Begin emissions tracking
Start collecting and validating Scope 1 and 2 emissions data now. As Scope 3 data collection is complex, particularly for companies with global supply chains, it’s wise to begin engaging with vendors and partners early.
Build internal capabilities
Establish a sustainability teams or working groups that includes finance, risk, operations, and legal teams. Training and capacity-building are essential for smooth implementation.
Integrate climate risk into governance
Ensure that climate related risks are considered in corporate governance, risk assessments, and strategic planning. Board-level accountability is key under IFRS S1.
Develop scenario analysis and transition plans
ISSB expects companies to disclose how their business strategies perform under different climate scenarios. This includes defining a clear roadmap toward decarbonization and resilience.
How can ESG software help?
Transitioning to ISSB-aligned reporting can be complex, but ESG software platforms are rapidly evolving to support these new demands. The right tools can provide a major advantage.
Simplified data collection
Automate emissions tracking across multiple business units and geographies.
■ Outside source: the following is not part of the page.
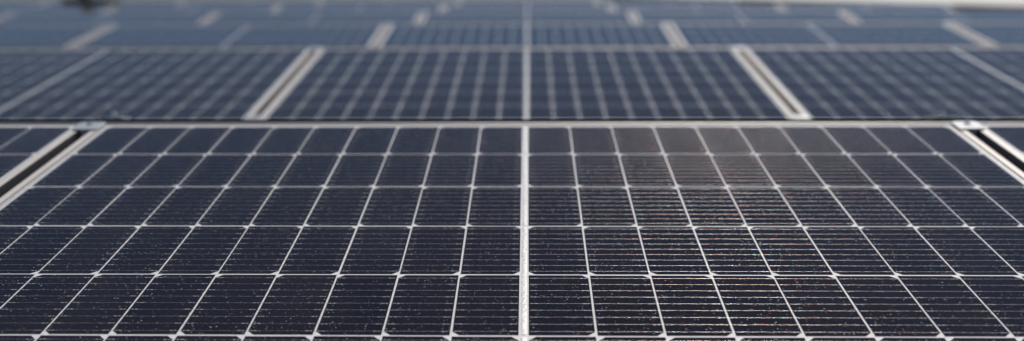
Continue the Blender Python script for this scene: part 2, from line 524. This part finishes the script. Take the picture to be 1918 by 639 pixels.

ESG platforms can pull data directly from systems and reduce the risk of manual error.
Compliance-ready templates
Leading ESG solutions are now designed to align with IFRS sustainability disclosure standards, including pre-built templates for S1 and S2 reporting.
Scenario modeling and climate risk analytics
Advanced software tools include scenario analysis aligned with TCFD and ISSB expectations, enabling businesses to assess climate related risks and define strategic responses.
Assurance support
Platforms that track audit trails and offer document version control make it easier to meet limited assurance requirements—especially critical as Singapore moves toward higher verification standards.
Supplier engagement and Scope 3 support
For Scope 3 disclosures, ESG platforms can help companies engage with suppliers, distribute data collection forms, and use estimations aligned with industry best practices.
Final thoughts
Singapore’s adoption of ISSB-aligned sustainability related standards represents a new era of corporate accountability and transparency. These regulations are not just about compliance—they offer a framework to better understand and manage climate related risks, drive long-term value, and align with the expectations of capital market participants.
As the first major deadlines approach, companies that act now will be best positioned to comply efficiently, demonstrate leadership, and attract capital from global capital markets seeking consistent, high-quality globally comparable information.
Climate disclosure is no longer optional—it’s essential. And for forward-looking businesses, it’s a strategic edge.